Tanner's Brook, Southampton
Wednesday was the first day I ventured outside without a coat this winter, having made the mistake of going for a lengthy walk on Tuesday wearing one. Usually in February, if it looks sunny outside that simply means there's going to be an exhilarating, keen edge to the wind, not that the temperature will climb by mid-afternoon to somewhere around 20C. So when I decided on Wednesday's walk, through a part of Southampton known as Lordshill (as in, Lords Hill, not Lord Shill), this time I made it coatless, which turned out to be a wise choice, as it was even warmer. Lordshill is an area that always reminds me acutely of Stevenage, the town where I grew up. The rolling chalk hills of South Hampshire are quite similar to the rolling chalk hills of North Hertfordshire, and Lordshill is a large area of mainly "social housing" built in the 1960s and 70s, out of much the same architectural handbook of off-the-peg council-house designs. It also has a network of cycle-paths and underpasses, not to mention substantial remnants of the former forested and agricultural landscape, both hallmarks of my home town.

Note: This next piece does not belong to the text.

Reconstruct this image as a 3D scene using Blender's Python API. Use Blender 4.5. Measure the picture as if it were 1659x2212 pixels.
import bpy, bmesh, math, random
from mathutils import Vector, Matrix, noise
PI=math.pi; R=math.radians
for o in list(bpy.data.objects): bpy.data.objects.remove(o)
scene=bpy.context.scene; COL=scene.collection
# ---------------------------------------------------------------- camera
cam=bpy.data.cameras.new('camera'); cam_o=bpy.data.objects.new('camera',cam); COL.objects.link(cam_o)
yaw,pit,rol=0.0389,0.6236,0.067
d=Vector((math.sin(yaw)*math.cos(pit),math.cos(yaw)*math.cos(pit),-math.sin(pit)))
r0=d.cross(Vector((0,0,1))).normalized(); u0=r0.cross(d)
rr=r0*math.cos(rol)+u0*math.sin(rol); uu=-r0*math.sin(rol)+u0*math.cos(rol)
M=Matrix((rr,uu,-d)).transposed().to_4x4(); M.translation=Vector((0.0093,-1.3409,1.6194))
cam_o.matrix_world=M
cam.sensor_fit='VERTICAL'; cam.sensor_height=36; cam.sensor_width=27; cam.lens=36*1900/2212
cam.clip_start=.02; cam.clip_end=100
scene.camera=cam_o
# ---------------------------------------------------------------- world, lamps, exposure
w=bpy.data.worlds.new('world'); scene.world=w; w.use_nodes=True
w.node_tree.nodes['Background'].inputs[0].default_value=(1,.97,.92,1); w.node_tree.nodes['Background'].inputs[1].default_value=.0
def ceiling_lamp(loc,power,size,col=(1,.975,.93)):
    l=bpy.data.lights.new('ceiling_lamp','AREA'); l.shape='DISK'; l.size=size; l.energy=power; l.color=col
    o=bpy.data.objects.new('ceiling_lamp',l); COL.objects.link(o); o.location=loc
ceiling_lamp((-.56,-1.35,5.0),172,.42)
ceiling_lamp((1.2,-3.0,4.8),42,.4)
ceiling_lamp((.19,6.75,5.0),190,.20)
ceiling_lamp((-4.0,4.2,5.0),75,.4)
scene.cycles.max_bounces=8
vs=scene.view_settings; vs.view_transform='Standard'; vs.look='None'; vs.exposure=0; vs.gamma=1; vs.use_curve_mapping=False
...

Around mid-afternoon, you start to pass kids in uniform on their way home from school, and this inevitably leads to reflections on where life is taking them. My own children were lucky enough to go through their schooling just before the mass uptake of smartphones, and just before state education took yet another dip in standards (for example, the sad state of foreign-language teaching, now that the offer of one [!] foreign language at GCSE at state secondary schools is no longer compulsory, with the predictable outcome, something which makes me very angry indeed). Today's state pupils in a mainly working-class district like Lordshill are getting a pretty shabby deal, and anyone achieving outstanding grades nonetheless is, frankly, showing world-class determination. Not least in resisting the downward pressures to conform with the norm imposed by peer pressure, social media, and cyber-bullying.

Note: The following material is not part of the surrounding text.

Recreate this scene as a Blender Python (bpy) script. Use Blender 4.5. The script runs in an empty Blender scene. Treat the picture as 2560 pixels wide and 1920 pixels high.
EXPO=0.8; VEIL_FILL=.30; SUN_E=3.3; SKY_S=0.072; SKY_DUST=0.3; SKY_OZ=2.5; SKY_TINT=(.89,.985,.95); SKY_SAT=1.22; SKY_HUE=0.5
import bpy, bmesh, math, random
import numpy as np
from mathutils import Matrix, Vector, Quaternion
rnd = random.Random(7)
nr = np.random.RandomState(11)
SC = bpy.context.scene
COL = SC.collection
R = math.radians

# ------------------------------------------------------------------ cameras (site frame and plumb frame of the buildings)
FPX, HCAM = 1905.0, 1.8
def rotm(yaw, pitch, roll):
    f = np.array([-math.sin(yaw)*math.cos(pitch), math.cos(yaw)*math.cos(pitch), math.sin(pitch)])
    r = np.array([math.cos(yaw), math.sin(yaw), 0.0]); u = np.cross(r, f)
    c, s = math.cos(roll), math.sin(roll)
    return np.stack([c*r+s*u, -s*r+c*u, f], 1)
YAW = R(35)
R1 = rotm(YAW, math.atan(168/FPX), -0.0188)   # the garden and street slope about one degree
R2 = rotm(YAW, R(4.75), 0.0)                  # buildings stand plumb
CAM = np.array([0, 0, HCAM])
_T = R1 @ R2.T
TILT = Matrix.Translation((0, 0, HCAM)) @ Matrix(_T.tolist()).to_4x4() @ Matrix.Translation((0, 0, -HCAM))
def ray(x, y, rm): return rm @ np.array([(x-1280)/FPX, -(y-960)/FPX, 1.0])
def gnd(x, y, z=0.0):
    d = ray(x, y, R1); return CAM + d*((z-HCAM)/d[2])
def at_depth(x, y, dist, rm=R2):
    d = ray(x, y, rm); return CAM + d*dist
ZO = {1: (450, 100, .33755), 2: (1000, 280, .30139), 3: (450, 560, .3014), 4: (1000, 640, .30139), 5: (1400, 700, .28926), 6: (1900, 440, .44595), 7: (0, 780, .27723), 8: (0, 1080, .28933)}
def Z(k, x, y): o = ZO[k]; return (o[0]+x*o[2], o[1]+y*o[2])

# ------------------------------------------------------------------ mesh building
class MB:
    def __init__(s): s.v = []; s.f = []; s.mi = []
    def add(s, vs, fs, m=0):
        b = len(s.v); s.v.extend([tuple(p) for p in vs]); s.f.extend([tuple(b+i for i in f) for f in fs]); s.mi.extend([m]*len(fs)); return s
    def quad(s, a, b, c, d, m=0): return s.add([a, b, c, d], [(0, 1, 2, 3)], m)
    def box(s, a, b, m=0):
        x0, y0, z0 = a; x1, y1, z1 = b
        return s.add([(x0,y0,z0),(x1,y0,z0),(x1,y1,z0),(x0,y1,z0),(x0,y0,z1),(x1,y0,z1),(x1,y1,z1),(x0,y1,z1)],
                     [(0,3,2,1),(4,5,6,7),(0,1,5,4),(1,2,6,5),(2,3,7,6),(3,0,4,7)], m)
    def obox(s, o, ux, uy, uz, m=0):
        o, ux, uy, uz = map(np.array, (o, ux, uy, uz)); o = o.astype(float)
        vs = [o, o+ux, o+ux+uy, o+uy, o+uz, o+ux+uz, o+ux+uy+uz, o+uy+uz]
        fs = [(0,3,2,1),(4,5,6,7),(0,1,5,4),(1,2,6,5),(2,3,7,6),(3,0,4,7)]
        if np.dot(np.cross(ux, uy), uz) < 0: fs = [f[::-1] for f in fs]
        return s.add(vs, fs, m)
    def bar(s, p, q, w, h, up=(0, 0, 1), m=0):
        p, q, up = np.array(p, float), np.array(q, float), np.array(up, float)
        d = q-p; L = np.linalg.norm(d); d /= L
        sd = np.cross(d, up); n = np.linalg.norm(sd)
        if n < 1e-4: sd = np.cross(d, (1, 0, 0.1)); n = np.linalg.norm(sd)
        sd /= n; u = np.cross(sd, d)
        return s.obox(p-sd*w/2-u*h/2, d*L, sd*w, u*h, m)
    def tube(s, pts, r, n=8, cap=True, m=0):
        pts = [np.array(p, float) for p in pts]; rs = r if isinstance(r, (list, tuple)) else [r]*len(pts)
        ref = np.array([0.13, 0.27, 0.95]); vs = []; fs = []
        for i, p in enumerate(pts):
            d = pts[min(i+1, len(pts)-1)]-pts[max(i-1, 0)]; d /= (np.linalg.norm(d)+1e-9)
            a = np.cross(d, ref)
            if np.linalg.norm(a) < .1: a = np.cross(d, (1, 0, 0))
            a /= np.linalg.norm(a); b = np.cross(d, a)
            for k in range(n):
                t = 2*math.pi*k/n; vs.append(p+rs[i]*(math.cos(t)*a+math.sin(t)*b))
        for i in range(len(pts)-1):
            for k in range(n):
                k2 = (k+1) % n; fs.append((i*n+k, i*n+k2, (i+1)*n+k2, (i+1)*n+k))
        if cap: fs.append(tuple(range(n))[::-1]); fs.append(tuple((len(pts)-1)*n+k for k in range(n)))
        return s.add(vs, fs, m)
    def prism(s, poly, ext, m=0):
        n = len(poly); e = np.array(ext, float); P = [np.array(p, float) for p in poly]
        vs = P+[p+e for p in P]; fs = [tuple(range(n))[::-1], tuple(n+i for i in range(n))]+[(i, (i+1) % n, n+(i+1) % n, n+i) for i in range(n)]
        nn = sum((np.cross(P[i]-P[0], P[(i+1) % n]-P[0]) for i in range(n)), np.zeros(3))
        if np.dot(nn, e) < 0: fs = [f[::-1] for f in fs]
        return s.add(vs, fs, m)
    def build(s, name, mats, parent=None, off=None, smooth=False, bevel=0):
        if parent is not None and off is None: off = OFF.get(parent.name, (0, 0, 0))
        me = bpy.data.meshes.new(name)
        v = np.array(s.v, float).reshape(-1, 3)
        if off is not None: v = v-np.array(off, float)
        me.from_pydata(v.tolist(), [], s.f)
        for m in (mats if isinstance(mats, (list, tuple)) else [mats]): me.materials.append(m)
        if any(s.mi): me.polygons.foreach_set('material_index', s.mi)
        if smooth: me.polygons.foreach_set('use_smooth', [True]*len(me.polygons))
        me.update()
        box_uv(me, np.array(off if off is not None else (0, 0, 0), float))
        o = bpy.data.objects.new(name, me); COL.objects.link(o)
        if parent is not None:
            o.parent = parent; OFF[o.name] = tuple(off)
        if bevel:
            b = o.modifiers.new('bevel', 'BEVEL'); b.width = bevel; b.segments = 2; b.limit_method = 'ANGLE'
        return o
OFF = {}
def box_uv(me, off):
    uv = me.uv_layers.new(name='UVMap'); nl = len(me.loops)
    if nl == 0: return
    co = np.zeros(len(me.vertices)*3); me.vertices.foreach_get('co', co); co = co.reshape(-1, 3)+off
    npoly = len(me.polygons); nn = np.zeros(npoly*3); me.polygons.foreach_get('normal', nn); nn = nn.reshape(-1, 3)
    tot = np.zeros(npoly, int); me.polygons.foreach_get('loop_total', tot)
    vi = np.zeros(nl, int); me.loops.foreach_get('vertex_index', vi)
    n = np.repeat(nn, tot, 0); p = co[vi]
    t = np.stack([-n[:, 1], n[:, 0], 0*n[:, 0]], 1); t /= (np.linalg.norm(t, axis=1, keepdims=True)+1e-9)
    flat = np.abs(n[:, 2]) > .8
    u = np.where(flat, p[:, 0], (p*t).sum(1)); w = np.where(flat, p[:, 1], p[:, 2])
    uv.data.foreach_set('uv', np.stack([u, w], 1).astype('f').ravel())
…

I noticed a surprising number of the younger ones returning home accompanied by a parent, or in little adult-shepherded groups; I presume there are problems with real bullying, not to mention the contemporary obsession with "stranger danger". This is not entirely unwarranted, of course: the heavily-wooded fringes of the walkways and the neglected underpasses do have that brooding sense of threat that always haunts such liminal spaces, even in my day, and it's true there have been a couple of recent murders of young girls, locally. But it's a shame there's so little remaining of that freewheeling sense of end-of-school, out-of-doors play. Despite the unseasonably fine weather, the woods and playing fields are silent, and you get the sense that most kids are heading straight home, in order to shut the door on the real world and put on the TV, play computer games, or open up the door onto an alternative, online reality. No doubt any bright little square pegs feel a lot safer, and a lot more welcome in there. I'm sure I would, too, today. And if you were the sort of kid bursting with questions you wanted to have answered, I'm pretty sure you'd be waiting to get home, too, in order to ask them of your good friend Wikipedia, rather than risk attracting the attention of the ever-vigilant levellers at school. The ones whose only question is always, "Who do you think you are?"